In the world’s larger economies, the issue of management and staff incentives has been heavily debated recently.While the origins of the global financial crisis will be debated for some time, the factor of many financial institutions taking on excessive risk with little regard for reasonable, realistic long-term performance expectations will dominate the debate.
In the world’s larger economies, the issue of management and staff incentives has been heavily debated recently.
While the origins of the global financial crisis will be debated for some time, the factor of many financial institutions taking on excessive risk with little regard for reasonable, realistic long-term performance expectations will dominate the debate.
Shareholders, regulators, and even taxpayers in these economies are demanding changes to prevailing practices and want to see incentive plans that are more closely linked to risk-adjusted performance.
A clear lesson from this is that bonus schemes and other staff benefits plans should recognize long-term value rather than short-term gains.
While this may sound like common business sense, PwC surveys in Africa and around the world indicate that many companies fail to connect risk and performance in the course of basic performance management, with only 37 per cent of those surveyed saying their companies link key risk indicators to corporate performance indicators.
The process of integrating risk and performance management starts at strategy setting. When company leaders understand the key sources of value creation and loss across their organisations, they assign clear accountability for risk and performance management and systematically quantify the rewards associated with the risks; they change the decision-making game for their managers.
Risk is, by definition, forward looking. It is a measure of probability, of either loss or gain, depending on the circumstances surrounding a given event’s occurrence. That probability of value destruction or value creation directly impacts a company’s performance objectives.

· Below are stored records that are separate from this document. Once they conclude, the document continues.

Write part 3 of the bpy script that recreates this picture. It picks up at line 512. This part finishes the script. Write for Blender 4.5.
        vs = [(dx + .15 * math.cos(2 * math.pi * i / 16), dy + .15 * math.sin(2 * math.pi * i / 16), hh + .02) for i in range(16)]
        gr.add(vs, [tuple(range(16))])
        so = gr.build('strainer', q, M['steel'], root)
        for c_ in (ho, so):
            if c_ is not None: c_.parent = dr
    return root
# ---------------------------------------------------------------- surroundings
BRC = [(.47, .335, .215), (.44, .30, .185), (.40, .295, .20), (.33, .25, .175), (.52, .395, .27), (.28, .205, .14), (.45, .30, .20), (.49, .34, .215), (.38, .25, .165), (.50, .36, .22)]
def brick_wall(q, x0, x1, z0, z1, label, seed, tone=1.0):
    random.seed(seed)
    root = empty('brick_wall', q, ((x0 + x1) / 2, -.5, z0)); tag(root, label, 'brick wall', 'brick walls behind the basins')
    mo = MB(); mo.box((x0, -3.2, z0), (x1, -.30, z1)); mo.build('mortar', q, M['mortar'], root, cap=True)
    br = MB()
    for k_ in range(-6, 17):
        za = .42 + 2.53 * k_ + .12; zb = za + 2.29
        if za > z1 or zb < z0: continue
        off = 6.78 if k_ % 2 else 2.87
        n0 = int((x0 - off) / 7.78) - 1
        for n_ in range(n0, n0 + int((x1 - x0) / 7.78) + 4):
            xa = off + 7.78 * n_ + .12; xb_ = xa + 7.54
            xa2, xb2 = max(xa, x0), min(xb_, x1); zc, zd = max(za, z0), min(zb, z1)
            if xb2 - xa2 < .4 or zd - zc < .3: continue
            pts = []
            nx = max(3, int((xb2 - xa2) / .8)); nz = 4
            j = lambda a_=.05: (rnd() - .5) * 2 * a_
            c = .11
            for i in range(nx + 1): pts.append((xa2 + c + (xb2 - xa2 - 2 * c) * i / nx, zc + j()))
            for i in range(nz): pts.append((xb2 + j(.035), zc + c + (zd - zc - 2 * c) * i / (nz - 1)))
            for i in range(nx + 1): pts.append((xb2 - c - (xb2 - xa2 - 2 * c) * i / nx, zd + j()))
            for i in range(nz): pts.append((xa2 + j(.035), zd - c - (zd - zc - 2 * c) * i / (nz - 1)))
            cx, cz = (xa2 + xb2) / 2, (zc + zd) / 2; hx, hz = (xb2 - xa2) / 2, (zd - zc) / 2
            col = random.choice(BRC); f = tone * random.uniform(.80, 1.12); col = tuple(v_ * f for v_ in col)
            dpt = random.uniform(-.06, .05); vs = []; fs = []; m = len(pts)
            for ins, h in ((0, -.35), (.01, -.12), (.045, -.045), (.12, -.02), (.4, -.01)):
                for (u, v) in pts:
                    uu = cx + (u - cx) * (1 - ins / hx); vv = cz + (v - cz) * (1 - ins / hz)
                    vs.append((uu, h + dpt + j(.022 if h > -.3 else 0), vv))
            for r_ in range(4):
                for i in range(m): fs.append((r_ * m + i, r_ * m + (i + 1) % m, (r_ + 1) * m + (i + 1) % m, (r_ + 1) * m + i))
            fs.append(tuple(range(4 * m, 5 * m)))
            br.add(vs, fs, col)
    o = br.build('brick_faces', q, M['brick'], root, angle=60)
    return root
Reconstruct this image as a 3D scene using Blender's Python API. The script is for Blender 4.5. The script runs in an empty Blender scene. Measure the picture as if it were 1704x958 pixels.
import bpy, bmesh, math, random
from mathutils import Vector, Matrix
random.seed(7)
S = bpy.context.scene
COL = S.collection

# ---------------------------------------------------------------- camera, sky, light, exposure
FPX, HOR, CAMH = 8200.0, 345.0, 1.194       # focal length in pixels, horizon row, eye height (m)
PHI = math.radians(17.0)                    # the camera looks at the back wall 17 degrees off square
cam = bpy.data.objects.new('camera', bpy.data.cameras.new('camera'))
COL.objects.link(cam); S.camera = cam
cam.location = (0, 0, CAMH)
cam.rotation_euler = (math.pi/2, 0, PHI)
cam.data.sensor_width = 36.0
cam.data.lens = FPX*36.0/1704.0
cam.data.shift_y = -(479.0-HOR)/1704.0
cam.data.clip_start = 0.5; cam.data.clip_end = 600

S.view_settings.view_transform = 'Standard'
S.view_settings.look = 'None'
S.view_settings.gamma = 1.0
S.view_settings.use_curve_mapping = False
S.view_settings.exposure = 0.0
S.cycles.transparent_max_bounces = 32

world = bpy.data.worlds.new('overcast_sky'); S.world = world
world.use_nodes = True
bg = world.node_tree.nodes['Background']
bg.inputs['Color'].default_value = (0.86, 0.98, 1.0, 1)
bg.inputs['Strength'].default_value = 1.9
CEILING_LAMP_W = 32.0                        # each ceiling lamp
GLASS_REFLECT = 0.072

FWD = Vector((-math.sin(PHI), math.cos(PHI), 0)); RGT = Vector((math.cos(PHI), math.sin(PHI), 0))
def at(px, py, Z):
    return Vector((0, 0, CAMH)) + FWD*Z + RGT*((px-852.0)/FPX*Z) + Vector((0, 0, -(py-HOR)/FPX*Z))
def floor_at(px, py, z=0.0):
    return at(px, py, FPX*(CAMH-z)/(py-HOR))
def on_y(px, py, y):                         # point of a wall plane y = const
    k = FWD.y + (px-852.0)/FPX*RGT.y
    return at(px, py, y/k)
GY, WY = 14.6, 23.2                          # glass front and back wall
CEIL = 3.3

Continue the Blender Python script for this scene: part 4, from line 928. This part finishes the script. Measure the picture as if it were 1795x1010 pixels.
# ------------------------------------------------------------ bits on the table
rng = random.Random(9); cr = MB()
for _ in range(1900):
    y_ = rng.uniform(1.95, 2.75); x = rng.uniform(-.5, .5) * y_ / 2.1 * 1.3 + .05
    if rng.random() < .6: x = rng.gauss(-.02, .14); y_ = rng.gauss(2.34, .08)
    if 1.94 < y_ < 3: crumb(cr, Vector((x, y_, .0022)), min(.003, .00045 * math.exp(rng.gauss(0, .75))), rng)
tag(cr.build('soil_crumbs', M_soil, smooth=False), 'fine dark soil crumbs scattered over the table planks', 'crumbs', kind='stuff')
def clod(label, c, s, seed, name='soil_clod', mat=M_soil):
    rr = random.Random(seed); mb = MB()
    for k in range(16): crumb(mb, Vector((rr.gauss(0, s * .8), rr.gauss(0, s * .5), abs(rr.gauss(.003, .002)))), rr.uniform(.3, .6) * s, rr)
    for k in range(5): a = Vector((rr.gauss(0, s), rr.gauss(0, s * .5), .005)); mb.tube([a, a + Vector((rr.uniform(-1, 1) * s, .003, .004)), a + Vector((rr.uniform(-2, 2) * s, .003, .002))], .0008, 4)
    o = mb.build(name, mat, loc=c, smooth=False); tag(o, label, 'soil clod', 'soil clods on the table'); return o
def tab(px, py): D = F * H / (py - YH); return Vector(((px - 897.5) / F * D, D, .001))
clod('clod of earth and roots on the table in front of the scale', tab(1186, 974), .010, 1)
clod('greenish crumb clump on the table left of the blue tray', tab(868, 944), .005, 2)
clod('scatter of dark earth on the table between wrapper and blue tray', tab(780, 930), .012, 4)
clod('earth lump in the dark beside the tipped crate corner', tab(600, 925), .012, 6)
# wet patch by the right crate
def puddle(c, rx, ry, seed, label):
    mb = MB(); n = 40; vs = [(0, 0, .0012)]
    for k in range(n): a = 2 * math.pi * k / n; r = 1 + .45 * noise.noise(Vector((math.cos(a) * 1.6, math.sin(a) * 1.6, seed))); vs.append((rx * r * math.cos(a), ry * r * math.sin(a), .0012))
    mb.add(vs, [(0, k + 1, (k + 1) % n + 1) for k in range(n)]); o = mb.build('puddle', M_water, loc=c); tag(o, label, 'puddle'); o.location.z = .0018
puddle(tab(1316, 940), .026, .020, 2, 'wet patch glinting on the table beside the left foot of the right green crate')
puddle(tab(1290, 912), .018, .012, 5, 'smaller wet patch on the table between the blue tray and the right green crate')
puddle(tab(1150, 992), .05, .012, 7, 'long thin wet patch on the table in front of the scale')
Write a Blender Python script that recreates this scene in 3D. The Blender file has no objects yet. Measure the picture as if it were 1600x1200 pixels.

PwC studies of large companies show that failure to assess and respond to strategic or business risks is behind the rapid declines in shareholder value. Here in Rwanda, we can easily relate to this finding since one of the risks identified by financial services players from PwC’s recent risk survey is competition arising from new entrants.
Many business leaders continue to view risk and compliance as two sides of the same coin, reflecting a common organisational focus on managing risk to prevent known, historical business failures rather than to anticipate likely or seemingly unlikely game-changing events.
While compliance with regulatory and reporting rules is a non-negotiable feature of doing business, a risk management strategy focused primarily on prevention is, by its nature, backward-looking and fails to account for the likelihood of change or the possibility of growth.
A holistic risk management program, on the other hand, encompasses the tools and processes used to identify, assess, and quantify business threats and the measures taken to prioritise, monitor, control, and mitigate those threats.
The effect of increased regulatory pressures here in Rwanda as elsewhere in the region is that many financial institutions tend to view risk almost exclusively as a threat to be mitigated. Without a doubt, increased regulatory complexity and the layers of compliance processes and controls associated with managing it forces organisations to shoulder new burdens in terms of cost and productivity.
However, beyond the costs, a compliance-only approach to risk management can have the dangerous side effect of distracting from the principles that underpin the requirements around the need to balance risk and reward in a well-reasoned, transparent way.
Performance-focused risk management can enable both compliance and business strategy. When risk management is linked to business performance, any regulatory requirements will naturally be exceeded.
In any case, the individual company is more interested in protecting its financial position than the regulator would be.
Focusing too narrowly on regulatory compliance, even though it is an important but discrete element of business risk, can result in silos of risk and performance information that often hamper an organisation’s ability to monitor critical risk interdependencies.